En somme, plus qu’une doctrine diplomatique opératoire, l’isolationnisme américain apparait comme une représentation de soi et du monde. Au vrai, une superpuissance a-t-elle la possibilité de choisir d’entrer ou non dans le système international ? N’est-ce pas là une fantasmagorie ? Il reste que l’isolationnisme constitue une réalité psychologique avec laquelle il faut compter, sa prévalence pouvant avoir de dramatiques répercussions géopolitiques.

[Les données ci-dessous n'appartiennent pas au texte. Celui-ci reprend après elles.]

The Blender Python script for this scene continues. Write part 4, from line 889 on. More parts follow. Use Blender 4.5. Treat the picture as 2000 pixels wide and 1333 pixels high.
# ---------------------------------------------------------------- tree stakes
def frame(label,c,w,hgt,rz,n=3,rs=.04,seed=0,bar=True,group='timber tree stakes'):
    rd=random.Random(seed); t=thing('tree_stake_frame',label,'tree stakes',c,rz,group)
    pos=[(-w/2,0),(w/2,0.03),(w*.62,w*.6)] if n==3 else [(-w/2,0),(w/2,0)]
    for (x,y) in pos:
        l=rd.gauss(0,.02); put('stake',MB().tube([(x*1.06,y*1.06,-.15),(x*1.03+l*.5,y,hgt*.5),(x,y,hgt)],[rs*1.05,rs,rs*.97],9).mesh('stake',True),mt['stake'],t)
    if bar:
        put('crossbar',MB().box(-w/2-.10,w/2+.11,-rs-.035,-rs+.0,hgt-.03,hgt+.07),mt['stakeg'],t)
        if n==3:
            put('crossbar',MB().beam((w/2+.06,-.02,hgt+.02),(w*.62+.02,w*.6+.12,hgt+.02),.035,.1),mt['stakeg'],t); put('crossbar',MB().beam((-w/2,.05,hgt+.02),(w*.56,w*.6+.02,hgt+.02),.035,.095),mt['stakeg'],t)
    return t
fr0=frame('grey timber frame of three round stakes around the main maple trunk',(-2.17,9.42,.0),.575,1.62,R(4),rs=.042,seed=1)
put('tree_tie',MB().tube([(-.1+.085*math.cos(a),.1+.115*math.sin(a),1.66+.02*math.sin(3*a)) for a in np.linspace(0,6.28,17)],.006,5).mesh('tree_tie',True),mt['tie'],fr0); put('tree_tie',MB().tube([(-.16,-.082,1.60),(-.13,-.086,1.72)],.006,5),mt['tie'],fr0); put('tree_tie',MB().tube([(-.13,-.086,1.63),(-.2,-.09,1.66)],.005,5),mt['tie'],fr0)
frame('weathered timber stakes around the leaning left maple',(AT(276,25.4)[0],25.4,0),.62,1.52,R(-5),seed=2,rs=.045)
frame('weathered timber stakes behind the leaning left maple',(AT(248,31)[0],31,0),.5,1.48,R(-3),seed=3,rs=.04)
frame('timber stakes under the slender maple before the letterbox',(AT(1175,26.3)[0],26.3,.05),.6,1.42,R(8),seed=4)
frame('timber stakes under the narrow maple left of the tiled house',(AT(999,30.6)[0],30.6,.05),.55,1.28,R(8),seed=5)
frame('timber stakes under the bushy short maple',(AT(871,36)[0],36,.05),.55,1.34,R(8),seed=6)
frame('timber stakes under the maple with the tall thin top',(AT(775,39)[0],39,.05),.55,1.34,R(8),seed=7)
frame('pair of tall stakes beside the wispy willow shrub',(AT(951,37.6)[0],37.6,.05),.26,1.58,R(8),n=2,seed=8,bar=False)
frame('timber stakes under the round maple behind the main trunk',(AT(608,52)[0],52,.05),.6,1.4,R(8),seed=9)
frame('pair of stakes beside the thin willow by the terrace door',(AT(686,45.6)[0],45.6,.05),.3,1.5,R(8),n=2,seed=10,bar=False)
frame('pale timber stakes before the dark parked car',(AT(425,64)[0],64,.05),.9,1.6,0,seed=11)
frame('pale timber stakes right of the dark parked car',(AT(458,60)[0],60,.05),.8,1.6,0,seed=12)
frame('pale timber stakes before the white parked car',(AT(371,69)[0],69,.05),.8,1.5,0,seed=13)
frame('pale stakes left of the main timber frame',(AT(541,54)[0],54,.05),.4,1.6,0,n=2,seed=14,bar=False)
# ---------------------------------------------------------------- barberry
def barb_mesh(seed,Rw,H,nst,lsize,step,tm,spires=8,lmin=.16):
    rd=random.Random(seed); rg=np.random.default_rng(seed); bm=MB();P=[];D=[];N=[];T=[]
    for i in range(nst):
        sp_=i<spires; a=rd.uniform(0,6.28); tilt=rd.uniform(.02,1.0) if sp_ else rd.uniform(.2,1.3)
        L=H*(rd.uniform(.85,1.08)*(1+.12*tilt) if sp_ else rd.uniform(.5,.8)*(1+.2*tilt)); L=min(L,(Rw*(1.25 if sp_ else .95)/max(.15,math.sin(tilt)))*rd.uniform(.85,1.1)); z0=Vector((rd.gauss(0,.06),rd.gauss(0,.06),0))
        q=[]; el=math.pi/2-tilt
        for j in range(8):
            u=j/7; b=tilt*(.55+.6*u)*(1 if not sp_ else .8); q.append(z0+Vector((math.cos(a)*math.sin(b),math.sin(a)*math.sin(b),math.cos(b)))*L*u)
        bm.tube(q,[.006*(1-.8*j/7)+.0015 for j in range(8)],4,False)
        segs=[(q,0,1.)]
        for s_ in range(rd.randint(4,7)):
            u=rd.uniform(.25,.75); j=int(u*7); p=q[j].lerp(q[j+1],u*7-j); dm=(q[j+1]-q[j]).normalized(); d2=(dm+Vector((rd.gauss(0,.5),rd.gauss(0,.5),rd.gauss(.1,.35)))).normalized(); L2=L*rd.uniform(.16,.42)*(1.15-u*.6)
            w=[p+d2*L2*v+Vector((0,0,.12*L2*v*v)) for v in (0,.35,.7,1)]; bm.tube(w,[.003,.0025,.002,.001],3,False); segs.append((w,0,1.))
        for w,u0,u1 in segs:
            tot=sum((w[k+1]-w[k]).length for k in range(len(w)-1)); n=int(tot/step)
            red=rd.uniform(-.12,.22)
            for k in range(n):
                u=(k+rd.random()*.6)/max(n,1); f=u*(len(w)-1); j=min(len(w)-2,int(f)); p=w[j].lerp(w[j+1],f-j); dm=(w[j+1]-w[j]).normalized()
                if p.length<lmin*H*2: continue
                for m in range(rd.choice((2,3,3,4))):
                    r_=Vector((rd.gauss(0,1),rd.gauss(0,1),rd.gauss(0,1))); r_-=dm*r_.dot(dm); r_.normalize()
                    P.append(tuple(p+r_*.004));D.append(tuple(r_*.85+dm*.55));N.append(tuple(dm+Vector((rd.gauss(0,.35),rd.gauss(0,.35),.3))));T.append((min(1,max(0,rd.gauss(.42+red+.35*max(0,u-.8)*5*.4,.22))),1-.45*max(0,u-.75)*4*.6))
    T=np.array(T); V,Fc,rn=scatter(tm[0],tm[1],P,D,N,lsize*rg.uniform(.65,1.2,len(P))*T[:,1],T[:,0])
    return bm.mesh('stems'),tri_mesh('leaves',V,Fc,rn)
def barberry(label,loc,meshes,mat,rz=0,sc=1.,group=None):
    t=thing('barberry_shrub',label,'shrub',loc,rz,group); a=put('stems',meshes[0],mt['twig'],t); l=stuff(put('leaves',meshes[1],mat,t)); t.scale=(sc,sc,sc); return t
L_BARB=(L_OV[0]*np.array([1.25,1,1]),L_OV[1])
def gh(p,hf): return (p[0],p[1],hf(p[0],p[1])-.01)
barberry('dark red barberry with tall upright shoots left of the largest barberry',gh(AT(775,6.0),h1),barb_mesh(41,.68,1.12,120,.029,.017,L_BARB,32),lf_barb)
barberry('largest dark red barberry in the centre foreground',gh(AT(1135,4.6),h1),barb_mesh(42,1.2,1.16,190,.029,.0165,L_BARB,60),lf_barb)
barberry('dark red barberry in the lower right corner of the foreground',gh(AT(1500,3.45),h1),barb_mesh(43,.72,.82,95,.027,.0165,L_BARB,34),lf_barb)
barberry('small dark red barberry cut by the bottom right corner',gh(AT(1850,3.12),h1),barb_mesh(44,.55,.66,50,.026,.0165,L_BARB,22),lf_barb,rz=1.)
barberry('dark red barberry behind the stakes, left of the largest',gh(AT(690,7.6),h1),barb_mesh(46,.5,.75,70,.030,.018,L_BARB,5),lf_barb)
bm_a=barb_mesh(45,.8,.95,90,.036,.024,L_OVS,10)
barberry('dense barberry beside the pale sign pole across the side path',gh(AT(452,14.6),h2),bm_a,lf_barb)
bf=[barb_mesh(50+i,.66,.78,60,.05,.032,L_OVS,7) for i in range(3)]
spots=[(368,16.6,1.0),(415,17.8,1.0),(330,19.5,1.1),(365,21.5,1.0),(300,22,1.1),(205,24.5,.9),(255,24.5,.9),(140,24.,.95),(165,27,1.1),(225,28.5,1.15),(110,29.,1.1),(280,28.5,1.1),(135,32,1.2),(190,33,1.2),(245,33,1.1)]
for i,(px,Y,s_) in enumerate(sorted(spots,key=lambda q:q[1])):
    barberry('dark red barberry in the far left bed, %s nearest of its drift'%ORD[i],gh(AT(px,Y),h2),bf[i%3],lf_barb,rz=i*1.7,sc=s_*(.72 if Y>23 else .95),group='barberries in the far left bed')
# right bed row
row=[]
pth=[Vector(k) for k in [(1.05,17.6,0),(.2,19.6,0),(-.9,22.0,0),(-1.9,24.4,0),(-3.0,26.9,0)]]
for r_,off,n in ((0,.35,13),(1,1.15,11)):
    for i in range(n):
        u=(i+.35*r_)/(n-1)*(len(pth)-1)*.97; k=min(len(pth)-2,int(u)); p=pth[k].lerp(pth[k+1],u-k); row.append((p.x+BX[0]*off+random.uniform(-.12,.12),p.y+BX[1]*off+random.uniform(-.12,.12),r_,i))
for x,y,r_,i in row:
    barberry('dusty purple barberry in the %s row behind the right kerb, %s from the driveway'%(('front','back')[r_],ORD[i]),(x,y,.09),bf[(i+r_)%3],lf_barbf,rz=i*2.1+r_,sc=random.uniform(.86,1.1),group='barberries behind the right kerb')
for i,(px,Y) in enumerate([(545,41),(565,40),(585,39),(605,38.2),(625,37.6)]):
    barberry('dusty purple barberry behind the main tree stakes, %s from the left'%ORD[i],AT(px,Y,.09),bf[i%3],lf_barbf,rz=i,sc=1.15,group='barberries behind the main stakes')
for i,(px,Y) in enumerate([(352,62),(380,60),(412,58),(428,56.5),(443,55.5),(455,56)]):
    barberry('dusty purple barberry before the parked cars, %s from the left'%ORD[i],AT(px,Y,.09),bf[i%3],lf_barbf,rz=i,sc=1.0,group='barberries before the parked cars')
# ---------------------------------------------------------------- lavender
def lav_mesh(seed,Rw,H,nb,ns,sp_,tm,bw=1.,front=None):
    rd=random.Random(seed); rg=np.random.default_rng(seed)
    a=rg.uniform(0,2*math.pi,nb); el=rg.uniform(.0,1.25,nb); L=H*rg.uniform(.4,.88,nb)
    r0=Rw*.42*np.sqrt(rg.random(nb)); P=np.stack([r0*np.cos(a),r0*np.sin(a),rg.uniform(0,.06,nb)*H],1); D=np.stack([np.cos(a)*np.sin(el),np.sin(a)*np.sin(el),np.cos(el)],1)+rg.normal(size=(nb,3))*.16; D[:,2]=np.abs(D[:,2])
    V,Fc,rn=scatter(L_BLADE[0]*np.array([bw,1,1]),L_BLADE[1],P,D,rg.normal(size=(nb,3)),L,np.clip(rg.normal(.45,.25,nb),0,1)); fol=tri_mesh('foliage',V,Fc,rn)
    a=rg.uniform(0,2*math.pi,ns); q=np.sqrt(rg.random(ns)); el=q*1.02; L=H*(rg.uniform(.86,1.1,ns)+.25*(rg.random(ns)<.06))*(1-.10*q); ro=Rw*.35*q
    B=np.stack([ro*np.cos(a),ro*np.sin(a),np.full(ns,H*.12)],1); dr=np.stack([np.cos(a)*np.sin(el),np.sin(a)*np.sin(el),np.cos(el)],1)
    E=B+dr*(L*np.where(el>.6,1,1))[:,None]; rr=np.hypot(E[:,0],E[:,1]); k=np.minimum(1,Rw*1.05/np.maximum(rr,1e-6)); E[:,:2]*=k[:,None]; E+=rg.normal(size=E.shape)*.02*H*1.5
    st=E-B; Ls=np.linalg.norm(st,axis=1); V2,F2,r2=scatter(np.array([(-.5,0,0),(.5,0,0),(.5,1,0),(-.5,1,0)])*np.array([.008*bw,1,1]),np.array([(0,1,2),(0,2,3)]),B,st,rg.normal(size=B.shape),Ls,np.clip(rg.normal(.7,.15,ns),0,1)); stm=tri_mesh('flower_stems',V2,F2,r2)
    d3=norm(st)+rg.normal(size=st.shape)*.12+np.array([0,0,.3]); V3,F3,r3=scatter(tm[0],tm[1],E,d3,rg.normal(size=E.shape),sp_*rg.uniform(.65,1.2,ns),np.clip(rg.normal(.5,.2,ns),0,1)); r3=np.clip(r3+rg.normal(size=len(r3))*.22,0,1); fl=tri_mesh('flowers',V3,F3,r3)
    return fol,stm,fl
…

Si les États-Unis, avec ou sans Trump, resteront engagés dans le monde – d’un bout à l’autre de l’Eurasie et sur son boulevard sud (le Moyen-Orient) -, ils n’en sont pas moins menacés de surextension stratégique. Le temps est venu pour leurs alliés européens d’assumer une plus grande part du « fardeau », dans l’OTAN comme en Asie-Pacifique. Bref, il faut à l’Occident un pilier militaire européen.